Equally telling is the silence on services. Trump’s tweet offered no comfort on H-1B visa fees or the proposed HIRE Act, both of which could materially affect India’s IT services exports, where access to skilled visas remains critical. Without clarity on these issues, the promise of tariff relief on goods looks increasingly one-sided.

Taken together, the contours of the deal sketched by Trump align closely with US priorities. They promise to channel Indian demand towards American energy and goods, curtail Russian influence and protect US jobs, while extracting sweeping market access concessions from New Delhi. That sits uneasily with the more balanced vision of expanding two-way trade that has underpinned earlier bilateral discussions.
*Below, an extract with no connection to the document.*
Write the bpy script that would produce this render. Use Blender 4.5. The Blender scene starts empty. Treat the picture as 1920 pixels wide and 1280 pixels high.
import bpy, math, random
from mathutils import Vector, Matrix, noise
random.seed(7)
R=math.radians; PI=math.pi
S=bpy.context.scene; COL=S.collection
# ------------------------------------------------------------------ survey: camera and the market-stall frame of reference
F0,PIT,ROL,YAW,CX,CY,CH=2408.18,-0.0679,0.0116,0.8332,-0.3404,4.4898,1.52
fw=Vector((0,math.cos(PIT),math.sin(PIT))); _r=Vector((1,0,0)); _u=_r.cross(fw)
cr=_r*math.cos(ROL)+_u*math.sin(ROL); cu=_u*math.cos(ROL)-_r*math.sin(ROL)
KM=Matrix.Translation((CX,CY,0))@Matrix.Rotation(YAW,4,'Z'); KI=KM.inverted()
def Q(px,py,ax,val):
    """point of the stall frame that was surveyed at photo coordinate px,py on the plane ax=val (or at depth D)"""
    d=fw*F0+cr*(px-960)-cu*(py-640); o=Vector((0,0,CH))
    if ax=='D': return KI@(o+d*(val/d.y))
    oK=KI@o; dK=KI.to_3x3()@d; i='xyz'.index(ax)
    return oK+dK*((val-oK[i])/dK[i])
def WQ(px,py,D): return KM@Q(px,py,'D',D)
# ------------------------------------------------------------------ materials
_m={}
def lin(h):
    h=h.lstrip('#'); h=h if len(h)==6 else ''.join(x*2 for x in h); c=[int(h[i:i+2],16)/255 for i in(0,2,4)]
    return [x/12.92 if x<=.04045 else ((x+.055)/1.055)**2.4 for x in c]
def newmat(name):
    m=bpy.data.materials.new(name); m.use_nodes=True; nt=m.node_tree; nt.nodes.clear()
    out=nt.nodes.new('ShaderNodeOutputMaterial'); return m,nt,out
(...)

Markets may still cheer the immediate easing of tensions. After the post-election jitters in the US and domestic disappointment following the Union Budget, any reduction in tariff risk is welcome. Yet the durability of that optimism will hinge on the fine print. Official confirmation from both Washington and New Delhi is still awaited, and India’s response to claims of zero tariffs on sensitive agricultural imports will be particularly telling.

If formalised, the pact could reshape India’s energy strategy, narrow its $42 billion trade surplus with the US and alter the trajectory of its foreign exchange reserves. More broadly, it underscores the enduring logic of Trump’s “America First” approach: concessions are extracted, not negotiated. For India, balancing closer alignment with Washington against ties with Russia and gains from Europe will test diplomatic agility. For investors, oil flows and tariff clauses, not tweets, will determine whether this truce proves durable.